Thursday, January 11, 2007

Print Box

After years of avoiding cleaning the print box, I opted to combine a memory jaunt along with my dust rag. Each item triggered a story:

I picked up my mother's maj jong tile. Each summer, or whenever the new cards came out, my mother and her friends memorized the new hands.

I bought the wood and metal type over a period of five years. A couple had collected antique type for many years, retired and settled in Bernard, Maine. They opened a small store, hung buoys outside, and filled wood boxes with type. All sizes and faces. I remember the man telling me that if I wanted wood Hebrew letters to buy them then because there were few left in the open marketplace. The couple filled shadow boxes with letters and sold empty boxes to customers so that they could wander about and create their own pieces of art. Each summer I visited their store. As time went on the hours became spotty. The man developed hearing problems and his gait wasn't steady. His wife seemed the healthier one. They owned the house across from the store and faced a working harbor. Two years ago the Type store and its boxes of letters disappeared— replaced by a telescope and an astronomer who taught school children to view the stars and planets with both awe and scientific objectivity. "What happened?" I asked. "The woman died and the man moved." And last year the astronomer was gone —replaced by a bookstore. The sea air had already curled the covers of some softbacks.

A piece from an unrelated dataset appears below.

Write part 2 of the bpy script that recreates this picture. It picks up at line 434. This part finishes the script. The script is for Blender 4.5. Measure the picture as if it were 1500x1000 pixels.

The Southwest spreads across the print box,—fetishes, Story Tellers, rocks from Hickman's Bridge in Capital Reef, Fairyland Trail at Bryce, the Grand Canyon, Moab, Emerald pool in Zion, and red rocks from forgotten hikes.

I won the yellow convertable in a golf game. The real car went to the person who managed a hole-in-one. My convertible simply meant that my ball landed closest to the hole—in a foursome.

Small boxes display shells and sea glass from Cape Cod's Coast Guard Beach, the Bay of Fundy, and Crane's Beach. A set of bleached white fish teeth balance on a flat end.

On the top shelf an old fashioned perfume bottle contains a drop of salt—all that's left of the poured water of seven friends. We gathered together fifteen years ago to explore spirituality and we each brought water to pour into small containers. Each friend carried home the combined waters of all. In time we all moved in different directions. One became a Unitarian minister, another left a way of life and became a Sufi, another moved away, one found a new partner, one left the group because she felt different, and the other two stayed until the group no longer had a direction.

Hearts fill several boxes.

A locomotive and a caboose fill two boxes, a Christmas gift from a student.

Three rocks from Colorado fill three niches: one is " a small, finger-shaped speciman of fossilized baculite, a squid-like animal that had tentacles. A nearby mesa is named after the baculite whose fossiles are abundant in surrounding areas." I don't know all that. The rocks were given to me with an explanation written on yellow graph paper—"These rocks are from Cretaceous sedimentary strata northeast of Pueblo, Colorado. Ages are about seventy million years." Both rocks were hand polished, a gift.

Thursday, January 04, 2007

The Fine Art of Collecting

It's really about collecting. It started when I went for a walk on the Wonderland Trail just south of Southwest Harbor, Maine. In less than a mile and to the left of the path, a woman's body appeared on a tree trunk—not her contour, but a dimensional body of bark and branches. That was my first tree photo.

It's really about collecting. Some of us are hard wired to be collectors. Have two of something and you envision a collection. Four bulletin boards of buttons flank a hallway in my house. There's every type of button from Bring the Washingtons Back to Washington showing George and Martha in tones of brown to a recent button prodding voters with this slogan Had Enough! Vote Democrat.

Years ago a friend with the same propensity for collecting gave me a list , compiled by a connosieur, of one hundred must read mystery and detective novels. We set out on a quest to acquire these books. All real quests carry the burden of rules. Our rule—only copies from yard sales, library sales or used book stores. I recall finding the Thirty-Nine Steps by John Buchan under a stack of National Geographics. I opened the book to this line, "It happened many years ago in Senegal. I was quartered in a remote station, and to pass the time used to go fishing for big barbel in the river." We never did find all one hundred books, but I did read some fascinating sagas.

My collections of Dixie cup covers, magnetic small dogs, Mexican jumping beans, and unicorns faded. The unicorns gave way to Bastet the Egyptian cat and Ganesh the elephant headed Hindu deity.

Imagine my delight when I found a photo scavenger hunt on the web. To participate you shoot twenty-six photos that describe a given list of twenty-six words. I'm off and running. This photo fits in my collection of trees, but it also will be the photo I use for in the sky . I have a photo for light, blur, travel and newborn. Twenty-One more photos to go! Then I'll place all twenty-six photos in a small album and add it to the scavenger hunt album I completed in November. That's the start of another collection!